Detestiamo Trump. Senza mezzi termini lo riteniamo un leader autoritario, con pulsioni chiaramente illiberali, secondo alcuni addirittura fasciste, animato da una volontà di potenza che in Occidente non si vedeva dal 1945, dalla caduta di Hitler e Mussolini.
Trump è pericoloso perché, insieme alla Russia e alla Cina, rappresenta un nemico dell’Occidente e dei suoi valori illuministi e liberali.
Ora, stando ai giornali, Trump, tiranno virtuale (il suo nemico principale è lo stato di diritto), si appresterebbe ad abbattere con la forza un tiranno reale: Maduro, liquidato come presidente di uno stato narcos.
Il che, per un verso, è vero. Ma solo in parte. Perché il dittatore venezuelano, nel cuore di quell’area rosso-bruna dove estremismi opposti finiscono per toccarsi — e dove si spiega anche il sostegno di russi e cinesi — soffoca nel suo paese ogni forma di libertà in nome di un’ideologia nazional-sociale, una miscela di castrismo e peronismo. L’esatto contrario dei prestigiosi valori occidentali.
Il vero punto è che un nemico della civiltà occidentale, Trump, si prepara a colpire un altro nemico della civiltà occidentale, Maduro.
E qui nasce la crisi di coscienza del liberale: da che parte stare? Difendere l’azione di Trump? Lo stesso Trump che abbandona un’Ucraina che sogna l’Occidente al suo destino di stato satellite della dittatura russa? Che insulta, disprezza e ricatta l’Europa democratica e liberale?
Si dirà che la politica estera segue la logica degli interessi. E da questo punto di vista — al netto di eventuali tornaconti personali — Trump avrebbe più convenienza a riaffermare la propria presa su un Paese che, dalla dottrina Monroe in poi, gli Stati Uniti considerano parte naturale della loro sfera d’influenza. Allo stesso modo, l’Ucraina rientra — nelle intenzioni di Mosca — in quella russa, e l’Europa, nella visione muscolare del Cremlino, orizzonti europei che la Russia insegue almeno da Pietro il Grande.
Qui si consuma la scelta più grave, quella che distingue Trump da una lunga linea blu (nel senso di "arrivano i nostri") di presidenti americani, liberal-democratici, da Wilson a Obama e Biden.
Pertanto, al netto delle sue ciarlatanerie, se Trump dovesse “liberare” il Venezuela non lo farà certo in nome dei valori occidentali o liberali, ma in nome di un concetto di egemonia tanto ruvido quanto esplicito Un concetto che, applicato retrospettivamente alla Prima e alla Seconda guerra mondiale, avrebbe potuto condurre gli Stati Uniti ad abbandonare l’Europa prima al Kaiser, poi a Hitler e Mussolini.
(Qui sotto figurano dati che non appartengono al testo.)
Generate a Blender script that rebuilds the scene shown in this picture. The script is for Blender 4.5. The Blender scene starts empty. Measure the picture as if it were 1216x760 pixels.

E forse a perdere il Pacifico, favorendo l’espansionismo del Giappone nazionalista, e secondo alcuni studiosi mezzo fascista.
Sotto questo aspetto, la crisi di coscienza di un liberale, un liberale davvero dalla parte dell’Occidente, si supera solo partendo dalla considerazione — già accennata — che Trump, come tanti altri leader autoritari o aspiranti tali, è un nemico dell’Occidente liberale, e come tale va trattato. Trump non ragiona come Churchill, che non si arrese a Hitler, in nome di un realismo politico liberale a lungo termine, che scorgeva nei valori occidentali di libertà la via maestra.
Trump va a braccetto con i dittatori: il suo non è liberalismo politico, ma un realismo, a breve termine, del mordi e fuggi, deformato, quasi criminogeno, perché il personaggio sembra godere del male che provoca. Non ha forse dichiarato di odiare i suoi nemici, a prescindere dal loro colore politico? La stoffa con cui è cucito Trump è molto più simile a quella di Maduro di quanto i suoi sostenitori ammetteranno mai.
E il popolo venezuelano? Se Trump attaccherà, verrà probabilmente liberato da Maduro. Ma non per questo sarà emancipato. Cambiare il padrone non significa cambiare il destino di un paese. Un liberale non può dimenticarlo: l’Occidente non si difende applaudendo chi rovescia un dittatore per imporre la propria egemonia, ma tenendo ferma la distinzione tra liberazione ed emancipazione. Tra puro dominio e valori liberal-democratici.
E Trump, nemico dichiarato di quella distinzione, resta comunque un nemico dell’Occidente liberale.